If I ever want to write something about "Irish culture," I'd never do so without studying my subject matter closely. The page you looked at is not a page about "Irish culture." It has one generalized paragraph about one faery type that I paraphrased from a book about fairy tales. I didn't do anything I should be ashamed of. It's pretty low of you to suggest that I have, especially in this incredibly boorish, mannerless way you chose.

also, in irish culture, the faery king did generally have a gueen, and women were stolen to benefit them as a wet nurse or a maid.

Again, I am not writing "about Irish culture" in a general sense. There are always lots of different versions of myths and legends. The summary I read and wrote about mentioned one particular king named Finvarra; according to legend he kidnapped women because he was a womanizer. When I wrote about the king with no queen, I was telling a particular legend, not a "general" one as you suggested above.

get your facts straight before you go writing about it on the internet.

If you read my writing carefully instead of making a bunch of assumptions/applying generalizations and expectations I did not invite, you will see that I did not present any crooked facts. You should get your own facts straight (and put on some manners) before criticizing strangers on the Internet in such a way.
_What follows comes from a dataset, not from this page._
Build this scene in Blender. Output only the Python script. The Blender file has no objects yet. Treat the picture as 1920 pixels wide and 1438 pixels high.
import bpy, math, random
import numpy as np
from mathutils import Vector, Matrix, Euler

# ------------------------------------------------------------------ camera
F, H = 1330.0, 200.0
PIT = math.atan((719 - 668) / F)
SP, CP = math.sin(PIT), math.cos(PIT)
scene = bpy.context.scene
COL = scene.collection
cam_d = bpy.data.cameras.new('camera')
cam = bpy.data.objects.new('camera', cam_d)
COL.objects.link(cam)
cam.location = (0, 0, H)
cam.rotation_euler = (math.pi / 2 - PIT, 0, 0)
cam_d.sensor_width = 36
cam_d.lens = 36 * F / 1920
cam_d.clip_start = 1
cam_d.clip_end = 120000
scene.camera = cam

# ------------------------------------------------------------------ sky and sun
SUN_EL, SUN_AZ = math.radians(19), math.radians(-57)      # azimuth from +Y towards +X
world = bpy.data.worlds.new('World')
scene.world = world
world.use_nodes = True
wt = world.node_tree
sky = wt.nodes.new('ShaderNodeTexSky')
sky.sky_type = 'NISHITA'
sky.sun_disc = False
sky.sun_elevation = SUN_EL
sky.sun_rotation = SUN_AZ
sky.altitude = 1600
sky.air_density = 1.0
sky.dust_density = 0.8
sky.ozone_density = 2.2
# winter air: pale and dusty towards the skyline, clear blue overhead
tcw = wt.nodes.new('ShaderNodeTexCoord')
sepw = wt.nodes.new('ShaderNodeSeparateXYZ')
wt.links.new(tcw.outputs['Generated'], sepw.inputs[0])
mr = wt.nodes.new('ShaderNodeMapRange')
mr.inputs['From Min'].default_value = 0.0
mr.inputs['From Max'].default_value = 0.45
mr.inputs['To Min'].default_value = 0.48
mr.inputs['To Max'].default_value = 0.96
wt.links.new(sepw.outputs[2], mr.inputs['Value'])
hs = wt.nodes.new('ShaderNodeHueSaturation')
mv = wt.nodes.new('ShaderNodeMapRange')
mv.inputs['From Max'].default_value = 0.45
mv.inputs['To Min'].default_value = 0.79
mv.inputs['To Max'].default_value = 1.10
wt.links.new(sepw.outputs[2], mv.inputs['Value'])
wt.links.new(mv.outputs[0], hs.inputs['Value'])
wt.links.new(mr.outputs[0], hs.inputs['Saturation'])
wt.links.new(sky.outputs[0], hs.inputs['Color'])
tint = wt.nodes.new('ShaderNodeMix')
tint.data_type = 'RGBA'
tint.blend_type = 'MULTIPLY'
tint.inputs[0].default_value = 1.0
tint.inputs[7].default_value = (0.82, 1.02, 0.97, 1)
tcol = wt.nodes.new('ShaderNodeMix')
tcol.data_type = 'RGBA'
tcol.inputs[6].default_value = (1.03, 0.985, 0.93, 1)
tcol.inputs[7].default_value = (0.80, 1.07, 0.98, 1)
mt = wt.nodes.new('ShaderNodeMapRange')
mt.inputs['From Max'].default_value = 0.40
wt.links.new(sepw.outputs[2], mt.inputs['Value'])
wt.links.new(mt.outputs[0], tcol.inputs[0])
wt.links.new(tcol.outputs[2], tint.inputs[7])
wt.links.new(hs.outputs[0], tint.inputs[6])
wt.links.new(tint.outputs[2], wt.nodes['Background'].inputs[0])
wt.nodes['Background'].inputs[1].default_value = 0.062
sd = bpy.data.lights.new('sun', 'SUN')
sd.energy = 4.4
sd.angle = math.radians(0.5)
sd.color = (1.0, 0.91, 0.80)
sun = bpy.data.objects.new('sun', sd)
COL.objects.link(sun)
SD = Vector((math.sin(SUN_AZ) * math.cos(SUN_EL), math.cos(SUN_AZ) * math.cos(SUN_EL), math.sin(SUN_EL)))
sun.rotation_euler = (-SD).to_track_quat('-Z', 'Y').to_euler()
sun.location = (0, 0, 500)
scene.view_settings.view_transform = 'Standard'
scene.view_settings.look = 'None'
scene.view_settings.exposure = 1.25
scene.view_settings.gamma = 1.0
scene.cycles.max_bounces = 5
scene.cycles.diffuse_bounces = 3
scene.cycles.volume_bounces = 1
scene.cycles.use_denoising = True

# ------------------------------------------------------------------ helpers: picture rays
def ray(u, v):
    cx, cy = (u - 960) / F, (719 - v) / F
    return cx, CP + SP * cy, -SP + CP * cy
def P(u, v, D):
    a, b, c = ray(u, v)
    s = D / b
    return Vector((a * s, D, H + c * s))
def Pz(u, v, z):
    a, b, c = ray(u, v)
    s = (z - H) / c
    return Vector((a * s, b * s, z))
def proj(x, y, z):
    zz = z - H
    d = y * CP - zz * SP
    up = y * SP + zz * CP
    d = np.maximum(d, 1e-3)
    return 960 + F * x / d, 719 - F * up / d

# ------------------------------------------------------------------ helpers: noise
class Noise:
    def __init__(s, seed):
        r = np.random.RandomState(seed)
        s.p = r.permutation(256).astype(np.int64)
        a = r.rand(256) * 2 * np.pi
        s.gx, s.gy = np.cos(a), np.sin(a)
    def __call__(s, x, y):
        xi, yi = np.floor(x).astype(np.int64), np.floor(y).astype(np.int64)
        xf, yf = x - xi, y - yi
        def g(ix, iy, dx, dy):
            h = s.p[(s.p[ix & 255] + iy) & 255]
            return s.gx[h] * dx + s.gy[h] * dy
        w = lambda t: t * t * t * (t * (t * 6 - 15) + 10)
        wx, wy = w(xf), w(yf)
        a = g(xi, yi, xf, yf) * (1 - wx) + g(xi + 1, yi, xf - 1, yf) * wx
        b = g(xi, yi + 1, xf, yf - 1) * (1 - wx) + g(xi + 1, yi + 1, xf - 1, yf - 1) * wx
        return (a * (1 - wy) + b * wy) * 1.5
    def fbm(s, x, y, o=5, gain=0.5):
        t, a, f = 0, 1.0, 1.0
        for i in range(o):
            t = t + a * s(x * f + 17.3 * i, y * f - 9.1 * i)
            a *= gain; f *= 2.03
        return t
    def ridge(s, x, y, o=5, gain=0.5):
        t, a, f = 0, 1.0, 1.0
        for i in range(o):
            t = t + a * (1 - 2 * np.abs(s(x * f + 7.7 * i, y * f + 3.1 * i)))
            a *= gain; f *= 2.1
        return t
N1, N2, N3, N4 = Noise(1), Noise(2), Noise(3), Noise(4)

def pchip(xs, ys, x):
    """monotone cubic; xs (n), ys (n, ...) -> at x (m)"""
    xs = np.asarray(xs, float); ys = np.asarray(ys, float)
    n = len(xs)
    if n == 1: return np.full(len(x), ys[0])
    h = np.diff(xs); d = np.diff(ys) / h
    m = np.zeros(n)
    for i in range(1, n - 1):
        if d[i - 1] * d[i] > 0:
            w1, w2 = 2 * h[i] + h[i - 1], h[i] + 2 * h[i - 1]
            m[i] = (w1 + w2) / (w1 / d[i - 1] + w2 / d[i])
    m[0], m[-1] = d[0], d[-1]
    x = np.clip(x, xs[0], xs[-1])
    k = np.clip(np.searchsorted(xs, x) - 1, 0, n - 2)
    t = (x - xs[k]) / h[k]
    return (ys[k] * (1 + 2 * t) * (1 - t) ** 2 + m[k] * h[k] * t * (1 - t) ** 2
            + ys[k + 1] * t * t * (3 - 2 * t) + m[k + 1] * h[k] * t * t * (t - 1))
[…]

I would have been more than willing to gracefully receive *constructively* offered comments if you thought my writing could use improvement, but all you've done here is have a temper tantrum and speak to me in an incredibly hostile way. I don't understand why a person who is obviously offended to the core at the very idea that I might misrepresent an Irish legend wouldn't be able to give polite, helpful feedback. I'm disappointed, and you should be ashamed of yourself for how you chose to speak to me. Please don't waste either of our time replying to this if you can't be civil.